I don't know if you've ever stepped away from the life and work with which you were comfortable to do an entirely new thing, but I have. 

It's not as easy as it looks. 

This morning, I read in Exodus about Moses' return to Egypt after forty years in his personal wilderness. He had been comfortable shepherding Jethro's flocks. He knew how to do what must be done, and he was skilled at it. 

I know about being skilled and comfortable in your work. It's hard to give up the sense of security it gives.

Shepherding people was an entirely different matter. Demanding their release from Pharaoh was a task that seemed doomed from the start, and Moses felt unqualified. He didn't want the job and he repeatedly asked God to get someone else.

I know about being uncomfortable in the new work God has planned. I've said, more than once, "I can't do this. You should call someone else."

From the beginning at the burning bush, God told Moses it would be hard. Pharaoh would not want to let the people go and God would have to force their release. 

"I'll do miracles that convince everyone. The Egyptians will give you their treasures to get you to leave. This will work out." (Leanna Paraphrase) 

I've heard "this will work out", too. It not much comfort when you're desperately trying to find your way.

No matter what God said, one thing was clear. Moses didn't want the job.
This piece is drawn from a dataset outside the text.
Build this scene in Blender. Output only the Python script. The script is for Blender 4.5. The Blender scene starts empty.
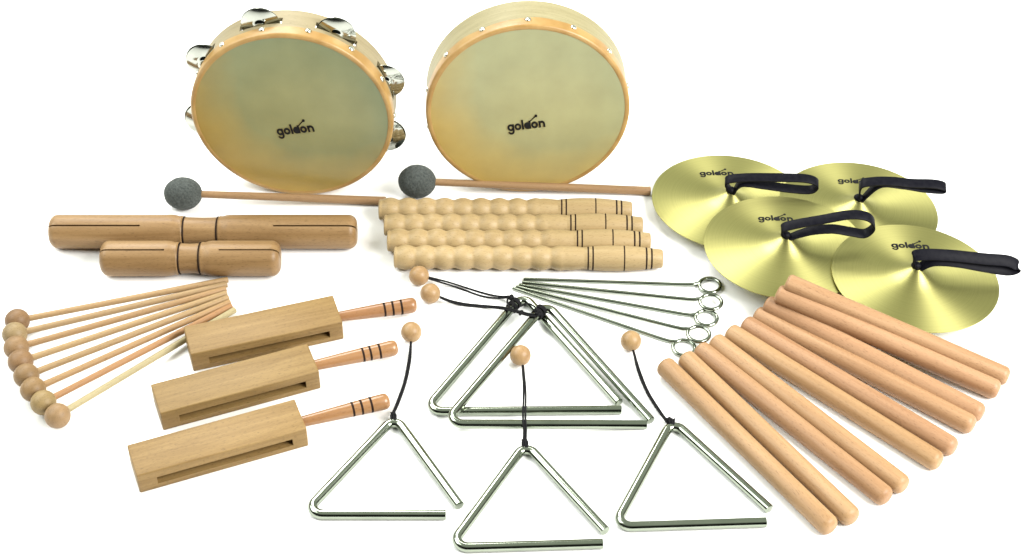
import bpy, bmesh, math, random
from mathutils import Vector, Matrix, noise
random.seed(7)
SC = bpy.context.scene
COL = SC.collection
PI = math.pi
MM = 0.001

# ------------------------------------------------------------------ camera
DIST, PITCH, FPX = 1.8, math.radians(43.0), 1800.0
CAM = Vector((0, -DIST*math.cos(PITCH), DIST*math.sin(PITCH)))
FWD = Vector((0, math.cos(PITCH), -math.sin(PITCH)))
UP = Vector((0, math.sin(PITCH), math.cos(PITCH)))
RIGHT = Vector((1, 0, 0))
cd = bpy.data.cameras.new('camera'); cam = bpy.data.objects.new('camera', cd); COL.objects.link(cam)
cam.location = CAM; cam.rotation_euler = (PI/2-PITCH, 0, 0)
cd.sensor_width = 36; cd.lens = FPX/1024*36; cd.clip_start = 0.05; cd.clip_end = 100
SC.camera = cam

def ray(px, py): return FWD + RIGHT*((px-512)/FPX) + UP*((279-py)/FPX)
def G(px, py, z=0.0):
    """point at height z (metres) whose place in the photo was measured as px, py"""
    d = ray(px, py); t = (z-CAM.z)/d.z
    return CAM + d*t
def V(px, py, Y):
    d = ray(px, py); t = (Y-CAM.y)/d.y
    return CAM + d*t

# ------------------------------------------------------------------ mesh helpers
def mesh_from(name, verts, faces, sharp=35):
    me = bpy.data.meshes.new(name)
    me.from_pydata([tuple(v) for v in verts], [], faces)
    bm = bmesh.new(); bm.from_mesh(me)
    bmesh.ops.recalc_face_normals(bm, faces=bm.faces)
    bm.to_mesh(me); bm.free()
    finish(me, sharp)
    return me
def finish(me, sharp=35):
    if sharp is None: return
    for p in me.polygons: p.use_smooth = True
    me.set_sharp_from_angle(angle=math.radians(sharp))
def obj(name, me, mat=None, parent=None, M=None):
    o = bpy.data.objects.new(name, me); COL.objects.link(o)
    if mat is not None:
        if not me.materials: me.materials.append(mat)
    if parent is not None: o.parent = parent
    if M is not None: o.matrix_basis = M
    return o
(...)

The obedience he offered was half-hearted because he felt so unqualified. In the end, God sent Aaron to do much of the work He had called Moses to do.

What Moses couldn't see was that God had prepared him to the do the work. Moses had spent his first forty years living in the Egyptian court as the grandson of Pharaoh. He was familiar with the court and its ways. More important, he had been trained in leadership. 

Moses had spent another forty years in the wilderness. He knew how to manage livestock and how to survive in the wilderness. 

It's easy to forget that our journey through life is part of God's plan. Nothing is ever wasted. We serve a God who is more than able to accomplish what He intends. Even with us.

Moses, at the age of eighty years, returned to Egypt with every skill he needed to accomplish the work God had given him, but he refused to believe it. God could take the skills He had already placed in Moses to accomplish exactly what He intended. All Moses had to do was obey each step of the way.

When we, like Moses, move out of our comfort zone, we tend to see the uncomfortable, but we fail to see the detailed way God has equipped us in advance. 

We see the monumental task but we fail to realize the smaller steps along the way that will get us there. 

Like Moses, I'm in a new place. Writing fiction was not what I had planned to do with my life, but here I am. Struggling to make sense of point of view and character development. Agonizing over balancing emotion with story, depth with detail. It's harder than I thought. I know I'm not qualified. I'm pretty sure I can't do it.

But God. 

Our Lord reminded me again today that He released the children of Israel with one miracle at a time. It took one act of obedience after another to accomplish their deliverance. 

In that same way, this job is a series of tasks that, when completed, will make a whole. My job is to develop one character at a time. One scene at a time. In the end, the parts will make the whole.

Perhaps you, too, are called to a task that feels overwhelming. Maybe the job God has given is far too big for you. 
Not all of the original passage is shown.